Casi un cuarto de siglo. Ese es el tiempo que atesora Tribeca, sólido exponente de la gastronomía en Sevilla, sirviendo buen hacer culinario y marcando el barrio de La Buhaira como uno de los destinos hispalenses a los que entregarse si uno reclama mar y finura.
Lejos de la ingravidez de negocios que abren y echan el cierre, de los tiempos que instan al cambio constante, en esta casa brillan el oficio, la cocina y el tesón.
Basta con echar la vista atrás y comprobar que una de las primeras sensaciones culinarias de Sevilla pervive con furor.
Decíamos Tribeca, donde arman un discurso desde la desnudez del producto y la virtud de una técnica bien ejecutada.

Así lo augura el aspecto y disposición del propio restaurante. Tres espacios interconectados, dotados de una magnífica iluminación y un aire distinguido.
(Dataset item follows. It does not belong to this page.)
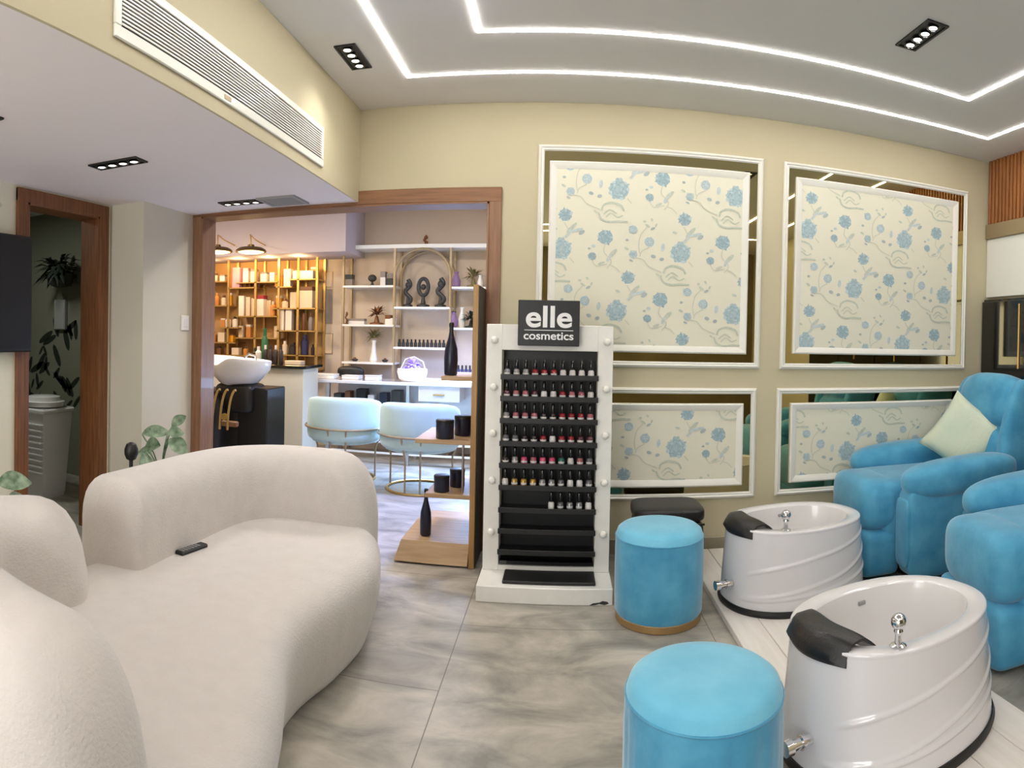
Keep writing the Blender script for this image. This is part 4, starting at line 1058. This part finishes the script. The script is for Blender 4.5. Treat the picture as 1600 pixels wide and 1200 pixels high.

Tras las celosías y los manteles de hilo, empero, Tribeca emerge tan natural, próxima y viva como su cocina.
Pedro Giménez despide la presencia y vigor propios de un chef comprometido con la gastronomía, el producto y el servicio.
Merodea por la sala, atiende al comensal y dirige con firmeza y mimo las tareas que suceden en esa cocina semiabierta, una suerte de aperitivo visual de lo que se cuece, literalmente, bajo nuestros pies.
Comerse el mar

La de Tribeca es una cocina de temporada con el mar en el centro de la ecuación. Abanderan la calidad del producto con la meritoria cátedra que es contar con su propia pescadería, Astaroth en Rota.
Pescados y mariscos del Golfo de Cádiz sustentan el peso de una carta y menú degustación que transitan con la estacionalidad.
Arrancan apetentes un salmón ahumado y marinado con queso feta, manzana infusionada en hinojo y grosellas; una gilda de pulpo, piparra y romescu y un crujiente de piel de bacalao con brandada de bacalao, aceitunas negras y naranjas.
Inaugura la ceremonia la bullabesa, una de las sopas mediterráneas por excelencia que, en este caso, no solo logra brindar confort sino integrar con delicadeza cada ingrediente de forma aislada, con cantidad de matices y recuerdos.
Hay espacio para conservar los clásicos, no obstante. Como el tartar de carabineros, que despertará devoción a bisoños y ávidos paladares.

Sutileza de invierno
Espectacular la vieira a la plancha, con holandesa, trufa y hierbabuena, un bocado sobresaliente que modula en la boca y se hace escaso. El gusto pide más.
La sutileza alcanza su cenit en el mero rebozado con jengibre y kumquats. Donde no hay elementos de distracción, ni florituras innecesarias. Y es que en Tribeca nada se enmascara porque Tribeca es una cocina sin atajos.
Lejos de pensar en platos estériles, incluso más allá de su especialidad, los pescados, se afanan en la sapidez, la técnica y la audacia.
O sino, cómo es posible perpetrar un foie gras a la brasa junto a una finísima tortilla enfundada en un velo de boletus y vinagreta de piñones. Que jugos y texturas sigan siendo una poderosa arma de seducción en el último de los platos.
Un despliegue de gracia también en los postres. Refrescante el sorbete de vodka y mandarina para anticipar la pera en almíbar, flan de queso, teja de regaliz y streussel de lavanda.

Y un cremoso de trufa de invierno, roca de avellanas y helado de cerveza negra. Suave en la mordida, capaz de sacarle el jugo a la estación y elevar el invierno. Tribeca perdura manteniendo la esencia y permeando en la contemporaneidad llevando la delantera en la categoría de la alta cocina.
Poco más que añadir. Si el primero de los espacios del Grupo Tribeca se sostiene con robustez y del mismo se han desprendido otras grandes firmas culinarias en la hispalense, solo queda agradecer a la tríada Pedro Giménez, Eduardo y Jaime Guardiola las posibilidades que le han prestado a la ciudad.